Being a High School RARA basketball coach

Being a High School RARA basketball coach

Ed Grijalva, Staff Writer

From playing on the hardwood himself to managing the sidelines, senior Nate Kustasz is one of few high schoolers to translate his passion for the game from playing to coaching RARA basketball. The quirk is that Kustasz is coaching players that are his own age, and some of his players are his best friends. However, he doesn’t let that affect his coaching.

“When we’re one court I don’t think of them as my friends,” Kustasz said. “I think of them as the players and they’re my responsibility and I’m trying to bring home the dub.”

Kustasz is the coach of the RARA team named the Daylily Wildfire. “Daylily” is the name of a park that all of the players have played at before. The team is made up of RHS seniors Daniel Villalpando, Jake Grueling, Kevin Cremonesi, Andrew Schaefer, Michael Busse, Michael Kelley, Gian Anovert, Jeffery Ip and Daniel Kalaj. When you have a senior laden team in recreational basketball, keeping them motivated can sometimes be an issue.

“I keep bringing up the phrase ‘Palace Bound’ because that’s the goal, to make the playoffs and play at the Palace [of Auburn Hills],” Kustasz said. “So every time after a timeout we break the huddle on a count of three yelling Palace Bound.”

Coaches at any level sometimes have another coach that inspires or influence their style of coaching. Coach Kustasz, also known as “Baby Izzo” (referring to Michigan State Basketball coach Tom Izzo), is no different.

“My coaching inspiration is definitely Luke Walton of the Golden State Warriors because he stepped in and did a great job as interim head coach,” Kustasz said. “Also coach [Tom] Izzo because my players call me ‘Baby Izzo’ and his passion is amazing.”

Coaches in any sport always want respect from their players and hope they listen to what they say, and Kustasz is no different. Luckily, his players respect what he has to say.

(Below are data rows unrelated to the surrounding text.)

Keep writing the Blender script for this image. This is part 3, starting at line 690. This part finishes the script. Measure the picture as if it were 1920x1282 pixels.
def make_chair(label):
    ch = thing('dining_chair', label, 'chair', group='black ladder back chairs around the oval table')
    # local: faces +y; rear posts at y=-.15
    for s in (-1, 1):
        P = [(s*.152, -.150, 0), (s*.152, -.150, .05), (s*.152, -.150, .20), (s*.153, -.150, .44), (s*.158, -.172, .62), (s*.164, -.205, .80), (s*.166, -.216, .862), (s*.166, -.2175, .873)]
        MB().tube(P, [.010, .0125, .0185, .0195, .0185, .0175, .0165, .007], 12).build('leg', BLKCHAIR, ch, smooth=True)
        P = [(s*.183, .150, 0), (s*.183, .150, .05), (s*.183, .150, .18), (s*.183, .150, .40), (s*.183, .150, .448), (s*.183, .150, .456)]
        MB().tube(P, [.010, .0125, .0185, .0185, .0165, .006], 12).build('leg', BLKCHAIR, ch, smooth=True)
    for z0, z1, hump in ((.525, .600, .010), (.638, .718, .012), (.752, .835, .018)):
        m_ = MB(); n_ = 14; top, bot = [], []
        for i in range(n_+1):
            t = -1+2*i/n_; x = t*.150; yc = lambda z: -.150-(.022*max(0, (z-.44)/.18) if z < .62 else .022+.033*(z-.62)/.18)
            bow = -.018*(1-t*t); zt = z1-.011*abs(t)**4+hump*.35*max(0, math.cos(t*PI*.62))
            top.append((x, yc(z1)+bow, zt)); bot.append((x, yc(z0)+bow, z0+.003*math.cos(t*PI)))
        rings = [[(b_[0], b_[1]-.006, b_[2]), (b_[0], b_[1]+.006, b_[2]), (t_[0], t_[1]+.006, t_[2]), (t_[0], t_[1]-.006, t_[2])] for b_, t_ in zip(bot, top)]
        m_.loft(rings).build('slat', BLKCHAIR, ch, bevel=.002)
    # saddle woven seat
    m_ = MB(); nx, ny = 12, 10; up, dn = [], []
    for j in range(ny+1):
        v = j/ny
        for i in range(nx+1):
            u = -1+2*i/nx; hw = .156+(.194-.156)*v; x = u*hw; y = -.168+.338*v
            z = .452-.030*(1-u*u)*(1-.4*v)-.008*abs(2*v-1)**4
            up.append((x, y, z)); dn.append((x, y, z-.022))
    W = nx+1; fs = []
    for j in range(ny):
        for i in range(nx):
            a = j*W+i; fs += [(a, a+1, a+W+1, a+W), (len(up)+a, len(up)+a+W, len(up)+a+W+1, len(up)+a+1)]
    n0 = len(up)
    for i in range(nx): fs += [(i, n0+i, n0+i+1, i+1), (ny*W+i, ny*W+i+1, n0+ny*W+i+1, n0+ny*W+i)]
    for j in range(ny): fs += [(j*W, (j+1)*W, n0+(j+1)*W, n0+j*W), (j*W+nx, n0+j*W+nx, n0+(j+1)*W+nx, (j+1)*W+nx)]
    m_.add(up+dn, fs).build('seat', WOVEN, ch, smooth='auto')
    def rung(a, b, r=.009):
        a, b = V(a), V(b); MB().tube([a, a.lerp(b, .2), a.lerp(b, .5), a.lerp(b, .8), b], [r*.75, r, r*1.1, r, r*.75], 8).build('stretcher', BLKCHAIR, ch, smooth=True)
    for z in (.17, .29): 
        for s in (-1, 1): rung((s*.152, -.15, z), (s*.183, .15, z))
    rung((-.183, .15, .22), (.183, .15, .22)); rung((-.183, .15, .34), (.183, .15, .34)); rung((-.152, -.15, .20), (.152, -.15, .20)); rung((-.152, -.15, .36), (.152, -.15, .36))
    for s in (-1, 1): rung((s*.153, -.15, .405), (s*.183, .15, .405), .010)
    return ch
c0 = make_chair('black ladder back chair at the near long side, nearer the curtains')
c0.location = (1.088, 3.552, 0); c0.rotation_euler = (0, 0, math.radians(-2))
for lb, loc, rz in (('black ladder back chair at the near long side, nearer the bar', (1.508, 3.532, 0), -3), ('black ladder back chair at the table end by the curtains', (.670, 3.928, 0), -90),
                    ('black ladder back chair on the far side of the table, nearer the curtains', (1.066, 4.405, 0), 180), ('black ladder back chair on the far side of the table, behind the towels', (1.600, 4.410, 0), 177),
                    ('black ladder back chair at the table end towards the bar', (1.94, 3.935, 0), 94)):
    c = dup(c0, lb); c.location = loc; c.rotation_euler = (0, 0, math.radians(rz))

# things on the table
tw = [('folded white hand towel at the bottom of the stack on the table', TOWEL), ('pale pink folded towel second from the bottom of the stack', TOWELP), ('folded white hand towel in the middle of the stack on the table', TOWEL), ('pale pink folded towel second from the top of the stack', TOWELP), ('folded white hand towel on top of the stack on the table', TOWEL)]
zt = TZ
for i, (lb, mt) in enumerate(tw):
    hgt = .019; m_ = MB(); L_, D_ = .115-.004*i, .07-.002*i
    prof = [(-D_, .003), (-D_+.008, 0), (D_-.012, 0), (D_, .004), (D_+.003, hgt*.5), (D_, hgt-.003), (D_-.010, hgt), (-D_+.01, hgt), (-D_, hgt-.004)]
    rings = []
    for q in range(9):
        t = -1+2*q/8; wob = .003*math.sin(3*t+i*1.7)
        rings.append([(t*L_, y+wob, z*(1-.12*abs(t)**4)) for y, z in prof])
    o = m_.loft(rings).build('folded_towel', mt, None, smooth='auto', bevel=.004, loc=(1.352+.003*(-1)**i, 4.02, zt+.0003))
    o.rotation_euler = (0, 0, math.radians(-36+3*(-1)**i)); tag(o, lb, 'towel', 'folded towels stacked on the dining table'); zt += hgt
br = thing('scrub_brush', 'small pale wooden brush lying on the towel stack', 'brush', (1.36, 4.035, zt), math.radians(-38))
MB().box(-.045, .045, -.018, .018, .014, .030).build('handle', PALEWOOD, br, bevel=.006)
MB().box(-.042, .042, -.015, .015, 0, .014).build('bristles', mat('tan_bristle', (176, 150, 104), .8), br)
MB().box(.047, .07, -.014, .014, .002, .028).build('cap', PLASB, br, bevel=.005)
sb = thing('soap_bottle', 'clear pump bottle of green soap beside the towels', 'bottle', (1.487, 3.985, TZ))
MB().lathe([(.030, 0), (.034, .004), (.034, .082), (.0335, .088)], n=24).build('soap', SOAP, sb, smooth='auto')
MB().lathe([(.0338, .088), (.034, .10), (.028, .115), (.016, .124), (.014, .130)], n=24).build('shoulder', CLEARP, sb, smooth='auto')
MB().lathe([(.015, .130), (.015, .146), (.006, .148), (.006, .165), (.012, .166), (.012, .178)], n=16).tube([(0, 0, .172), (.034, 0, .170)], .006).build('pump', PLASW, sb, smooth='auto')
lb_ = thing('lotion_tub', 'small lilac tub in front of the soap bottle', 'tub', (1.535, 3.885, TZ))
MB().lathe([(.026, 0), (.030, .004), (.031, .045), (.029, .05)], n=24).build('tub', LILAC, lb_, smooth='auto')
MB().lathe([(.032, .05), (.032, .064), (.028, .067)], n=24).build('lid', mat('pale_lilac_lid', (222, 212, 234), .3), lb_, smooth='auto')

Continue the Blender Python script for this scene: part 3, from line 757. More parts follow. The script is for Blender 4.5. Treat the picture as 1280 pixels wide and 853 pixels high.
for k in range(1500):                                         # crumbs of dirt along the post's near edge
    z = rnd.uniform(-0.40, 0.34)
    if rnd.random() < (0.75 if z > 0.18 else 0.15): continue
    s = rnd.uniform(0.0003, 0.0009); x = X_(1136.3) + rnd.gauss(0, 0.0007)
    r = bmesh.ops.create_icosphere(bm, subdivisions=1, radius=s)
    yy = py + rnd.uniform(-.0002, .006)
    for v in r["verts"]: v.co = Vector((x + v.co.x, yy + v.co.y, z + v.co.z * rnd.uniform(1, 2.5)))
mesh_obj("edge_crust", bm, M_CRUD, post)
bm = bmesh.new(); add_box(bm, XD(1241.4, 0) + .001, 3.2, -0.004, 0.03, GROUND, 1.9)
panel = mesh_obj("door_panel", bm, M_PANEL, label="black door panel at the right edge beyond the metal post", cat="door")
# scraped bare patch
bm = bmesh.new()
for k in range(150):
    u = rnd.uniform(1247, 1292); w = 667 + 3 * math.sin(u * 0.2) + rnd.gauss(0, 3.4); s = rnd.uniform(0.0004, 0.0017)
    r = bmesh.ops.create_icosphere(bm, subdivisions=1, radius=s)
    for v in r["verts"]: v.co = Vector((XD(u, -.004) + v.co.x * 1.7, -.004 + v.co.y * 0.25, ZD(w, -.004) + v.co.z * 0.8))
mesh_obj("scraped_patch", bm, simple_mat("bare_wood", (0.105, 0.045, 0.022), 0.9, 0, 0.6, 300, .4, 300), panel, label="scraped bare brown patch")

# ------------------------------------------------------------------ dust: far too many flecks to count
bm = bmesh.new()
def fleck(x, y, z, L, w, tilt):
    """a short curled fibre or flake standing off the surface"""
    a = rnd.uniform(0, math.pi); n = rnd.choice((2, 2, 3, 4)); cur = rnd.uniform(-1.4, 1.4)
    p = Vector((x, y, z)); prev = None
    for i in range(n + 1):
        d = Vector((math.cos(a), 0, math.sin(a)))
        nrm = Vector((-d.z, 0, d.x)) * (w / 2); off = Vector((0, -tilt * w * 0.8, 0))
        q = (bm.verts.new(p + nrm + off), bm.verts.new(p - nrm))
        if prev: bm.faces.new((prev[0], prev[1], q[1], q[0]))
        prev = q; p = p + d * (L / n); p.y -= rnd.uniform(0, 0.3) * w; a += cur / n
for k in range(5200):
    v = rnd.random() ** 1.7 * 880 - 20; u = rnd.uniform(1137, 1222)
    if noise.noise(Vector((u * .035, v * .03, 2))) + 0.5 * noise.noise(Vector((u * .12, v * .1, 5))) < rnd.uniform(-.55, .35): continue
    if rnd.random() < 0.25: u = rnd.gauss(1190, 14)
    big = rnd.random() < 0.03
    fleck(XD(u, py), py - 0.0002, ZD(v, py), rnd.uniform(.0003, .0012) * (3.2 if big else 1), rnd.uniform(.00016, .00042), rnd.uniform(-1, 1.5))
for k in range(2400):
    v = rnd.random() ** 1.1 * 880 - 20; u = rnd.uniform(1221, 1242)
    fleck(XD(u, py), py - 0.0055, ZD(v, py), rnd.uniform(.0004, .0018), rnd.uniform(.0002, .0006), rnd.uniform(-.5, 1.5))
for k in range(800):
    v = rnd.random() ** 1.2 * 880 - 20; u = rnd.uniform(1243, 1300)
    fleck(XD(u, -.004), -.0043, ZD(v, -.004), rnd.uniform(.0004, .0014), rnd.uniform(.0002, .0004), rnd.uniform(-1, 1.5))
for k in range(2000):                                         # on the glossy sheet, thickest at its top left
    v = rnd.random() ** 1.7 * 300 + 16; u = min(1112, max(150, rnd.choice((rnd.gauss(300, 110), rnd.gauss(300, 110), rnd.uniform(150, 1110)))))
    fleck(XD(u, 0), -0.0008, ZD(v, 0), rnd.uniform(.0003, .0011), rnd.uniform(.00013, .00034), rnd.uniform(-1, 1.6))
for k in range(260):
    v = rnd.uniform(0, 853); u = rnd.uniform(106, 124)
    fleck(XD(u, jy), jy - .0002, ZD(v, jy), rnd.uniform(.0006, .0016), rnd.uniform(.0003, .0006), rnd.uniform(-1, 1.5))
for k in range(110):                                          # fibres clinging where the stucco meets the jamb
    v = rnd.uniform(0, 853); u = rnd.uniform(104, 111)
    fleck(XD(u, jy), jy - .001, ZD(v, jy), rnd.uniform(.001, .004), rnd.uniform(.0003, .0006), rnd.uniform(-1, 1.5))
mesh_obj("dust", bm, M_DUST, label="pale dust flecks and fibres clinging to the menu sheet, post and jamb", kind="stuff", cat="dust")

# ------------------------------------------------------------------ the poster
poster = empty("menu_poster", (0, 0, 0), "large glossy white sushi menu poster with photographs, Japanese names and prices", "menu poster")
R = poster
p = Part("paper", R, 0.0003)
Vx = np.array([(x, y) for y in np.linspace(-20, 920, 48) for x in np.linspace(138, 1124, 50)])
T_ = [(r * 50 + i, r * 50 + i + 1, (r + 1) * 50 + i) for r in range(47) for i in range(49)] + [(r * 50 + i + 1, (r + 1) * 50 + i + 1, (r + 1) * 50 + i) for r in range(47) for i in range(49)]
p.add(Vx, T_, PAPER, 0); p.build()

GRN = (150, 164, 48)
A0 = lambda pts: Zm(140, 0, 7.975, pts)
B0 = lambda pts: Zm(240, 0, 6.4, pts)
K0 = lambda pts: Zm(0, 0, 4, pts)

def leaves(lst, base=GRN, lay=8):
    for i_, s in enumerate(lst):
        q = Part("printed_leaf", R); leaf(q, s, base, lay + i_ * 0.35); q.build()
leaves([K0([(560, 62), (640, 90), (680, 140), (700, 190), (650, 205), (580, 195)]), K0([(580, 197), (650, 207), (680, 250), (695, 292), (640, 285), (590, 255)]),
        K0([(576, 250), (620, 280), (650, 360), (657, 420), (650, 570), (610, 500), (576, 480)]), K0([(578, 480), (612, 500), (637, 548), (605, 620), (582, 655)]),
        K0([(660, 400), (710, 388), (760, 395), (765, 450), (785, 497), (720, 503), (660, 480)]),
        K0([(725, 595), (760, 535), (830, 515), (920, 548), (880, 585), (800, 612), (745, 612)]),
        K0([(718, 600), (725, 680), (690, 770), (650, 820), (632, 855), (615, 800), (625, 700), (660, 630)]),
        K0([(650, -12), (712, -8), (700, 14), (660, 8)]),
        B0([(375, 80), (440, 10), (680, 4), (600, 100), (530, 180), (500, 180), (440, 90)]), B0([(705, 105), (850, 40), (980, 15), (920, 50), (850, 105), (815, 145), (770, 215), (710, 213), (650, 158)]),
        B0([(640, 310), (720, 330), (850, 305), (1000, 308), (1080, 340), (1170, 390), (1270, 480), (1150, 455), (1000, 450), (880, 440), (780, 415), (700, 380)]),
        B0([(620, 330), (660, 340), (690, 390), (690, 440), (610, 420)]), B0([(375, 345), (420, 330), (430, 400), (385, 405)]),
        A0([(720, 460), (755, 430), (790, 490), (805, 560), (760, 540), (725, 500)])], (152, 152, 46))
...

“I respect several things that Coach Kustasz has to say,” senior Daniel Villalpando said. “I like the line ups he puts out there and the schemes he has to score and to stop the other team from scoring.”

No coach is perfect, and each coach has strong and weak characteristics about themselves.

“You know, I think he’s doing all right but he could show a little more emotion,” senior Andrew Schaefer said. “I’d like to see some chairs thrown, maybe a few more technicals fouls here and there to show he’s into the game.”

The Daylily Wildfire are underachieving currently in their season, sporting a 1-3 record as of February 13th. In some cases, people might blame the coach for that.

“Yeah coach Kustasz does a really good jobs during timeouts and formulating plays to help us win,” senior Jake Grueling said. “But nah I’d probably fire him. He’s been getting better but he has had real hard time managing playing time and putting out good line ups but hopefully he keeps getting better so they don’t have to replace him.”

At the end of the day, however, it’s players that win games and the coach can only do so much to help them out.

“Despite the 1-3 record right now, I think he’s doing a good job,” senior Michael Busse said. “We’ve had a few misfortunate happenings in the last few games, a few missed clutch free throws in the last game, blowing large leads and the refs might play a role in that as well. But he’s not doing too bad, he’s doing the best he can with the talent he has.”